Точно так же, и противопоставляя низшую личность высшей (класс – народу, народ – культуре), я произвожу противопоставление в самом конкретном индивидууме. Именно в этом человеке, в Толстом, в Пушкине, дано мне противостояние русского дворянина (дворянского сословия) русскому народу, русского народа – христианской культуре.

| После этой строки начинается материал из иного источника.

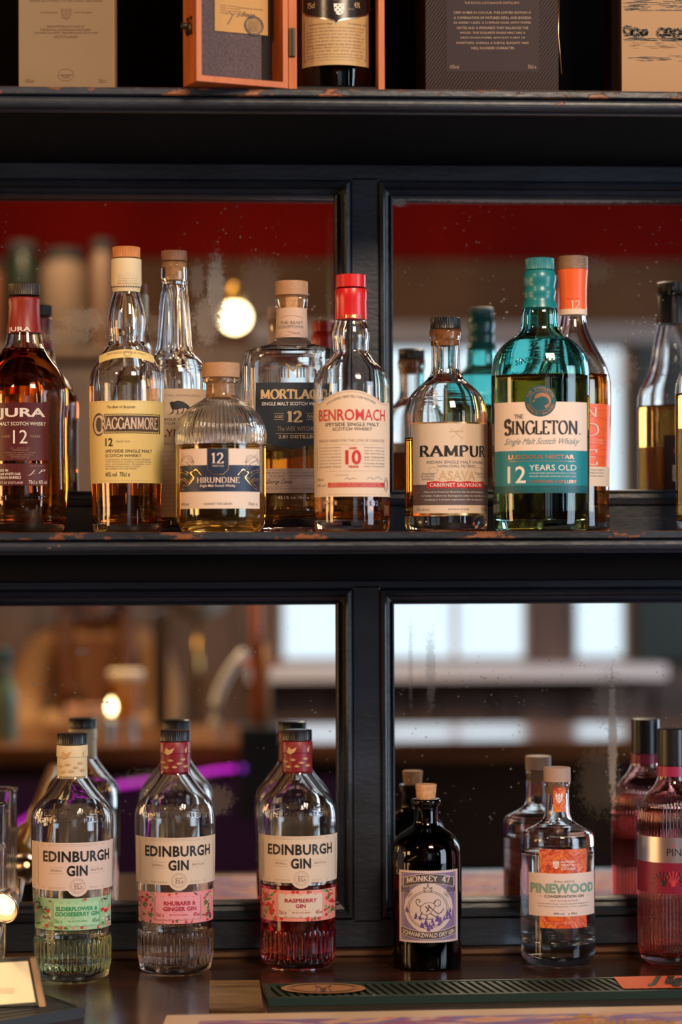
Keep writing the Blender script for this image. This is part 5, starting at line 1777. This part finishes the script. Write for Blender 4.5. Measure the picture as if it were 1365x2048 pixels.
# ------------------------------------------------------------------ counter: rubber bar mat, runner, card, lamp, glass, tray
RUB = mat('dark_green_rubber', (.008, .020, .009), .6)
RUBF = mat('green_rubber_edge', (.005, .020, .012), .5)
mh = .008
q = [onz(525, 1967, CT + mh), onz(1365, 1951.5, CT + mh), onz(1365, 1980, CT + mh), onz(537, 1996, CT + mh)]
ex = (q[1] - q[0]); q[1] = q[0] + ex * 1.25; q[2] = q[3] + (q[2] - q[3]) * 1.25
cen = (q[0] + q[2]) / 2
t = empty('rubber_bar_mat', (cen.x, cen.y, CT), 'long dark green ribbed rubber bar mat with orange emblem on the counter', 'bar mat')
O = t.location.copy()
slab('mat_base', q, CT + .0002, CT + mh - .003, RUBF, t, O)
for (u0, u1, v0, v1) in ((0, 1, 0, .07), (0, 1, .93, 1), (0, .012, .07, .93), (.988, 1, .07, .93)):
    slab('raised_border', [bil(q, u0, v0), bil(q, u1, v0), bil(q, u1, v1), bil(q, u0, v1)], CT + mh - .003, CT + mh, RUBF, t, O)
L_ = (q[1] - q[0]).length
n_r = int(L_ / .0088)
me0 = None
first = None
for i in range(n_r):
    u = .02 + (i + .5) / n_r * .955
    c0 = bil(q, u - .012, .09); c1 = bil(q, u + .006, .91)
    if first is None:
        d = (c1 - c0); ww = .0046
        bm = bmesh.new()
        vs = []
        for z in (0, .0024):
            for (a_, s_) in ((0, -1), (0, 1), (1, 1), (1, -1)):
                vs.append(bm.verts.new((d.x * (a_ - .5) + s_ * ww / 2, d.y * (a_ - .5), z)))
        for f in ((0, 3, 2, 1), (4, 5, 6, 7), (0, 1, 5, 4), (1, 2, 6, 5), (2, 3, 7, 6), (3, 0, 4, 7)): bm.faces.new([vs[k_] for k_ in f])
        bmesh.ops.recalc_face_normals(bm, faces=bm.faces)
        first = link('rib', bm, RUB, t)
        o = first
    else:
        o = first.copy(); COL.objects.link(o); o.parent = t
    m_ = (c0 + c1) / 2
    o.location = (m_.x - O.x, m_.y - O.y, CT + mh - .003 - O.z)
ORR = mat('orange_rubber', (.62, .10, .02), .55)
TANR = mat('tan_rubber', (.36, .15, .05), .6)


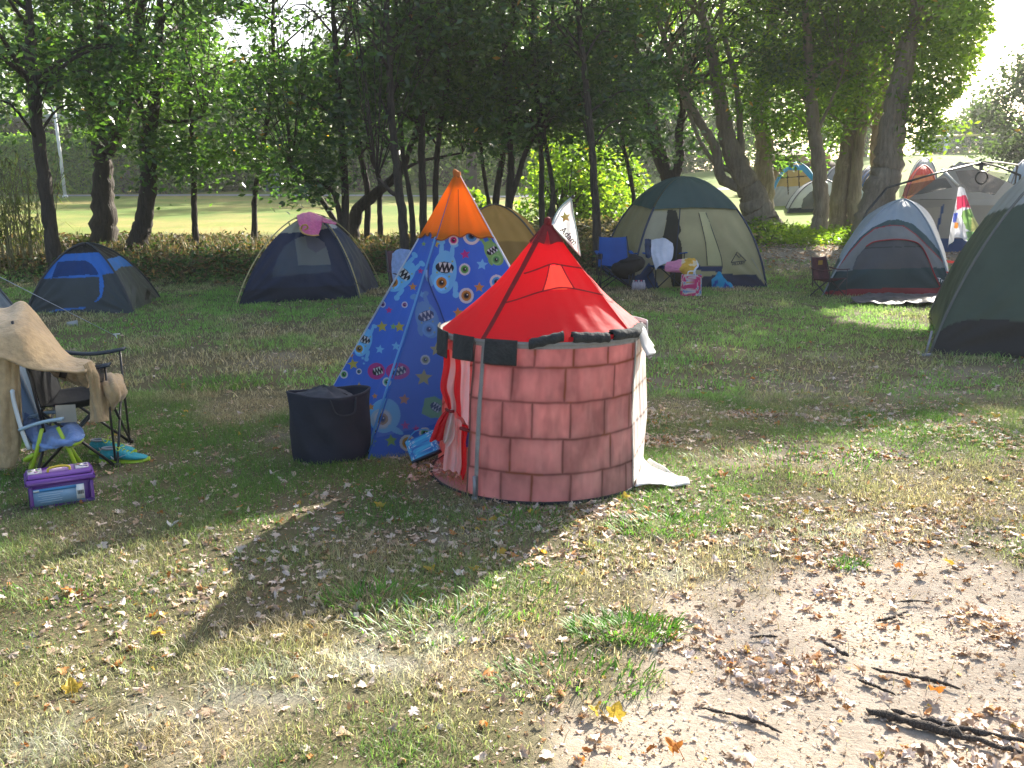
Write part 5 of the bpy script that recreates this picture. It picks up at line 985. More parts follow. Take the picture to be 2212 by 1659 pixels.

Я не хочу сказать, что мы не познаем ничего, кроме конкретных индивидуумов. – Коллективная историческая личность дана нам и является предметом нашего познавания. Но она дана не в отъединенной конкретности, не в отвлеченности, а – как стяженное всеединство. Она не познаваема иначе, как символически, т. е. чрез свои индивидуализации, в каждой из них, в их соотношении и в их всеединстве, эмпирически всегда стяженном. С другой стороны, всякий конкретный индивидуум содержит в себе высшие личности, будучи стяженным их всеединством. Итак, говоря о личности, о познании личности, я не говорю о чем-то существующем вне качествований. Индивидуально-личное и есть своеобразное качествование (ср. § 20), которое не нарастает на общее качествование высшей индивидуальности (это «общее» конкретно лишь как всеединство своих индивидуализаций), но индивидуализует его. Индивидуально-личное не есть особое качествование наряду с теми, в которых оно качествует. Индивидуально-личное и есть они сами как индивидуализация стяженного их всеединства. Оно есть качествование высшей личности, но не общее, не отвлеченное, а всеединое в индивидуализациях своих качествование, как момент отличное от других качествований-индивидуальностей той же высшей личности.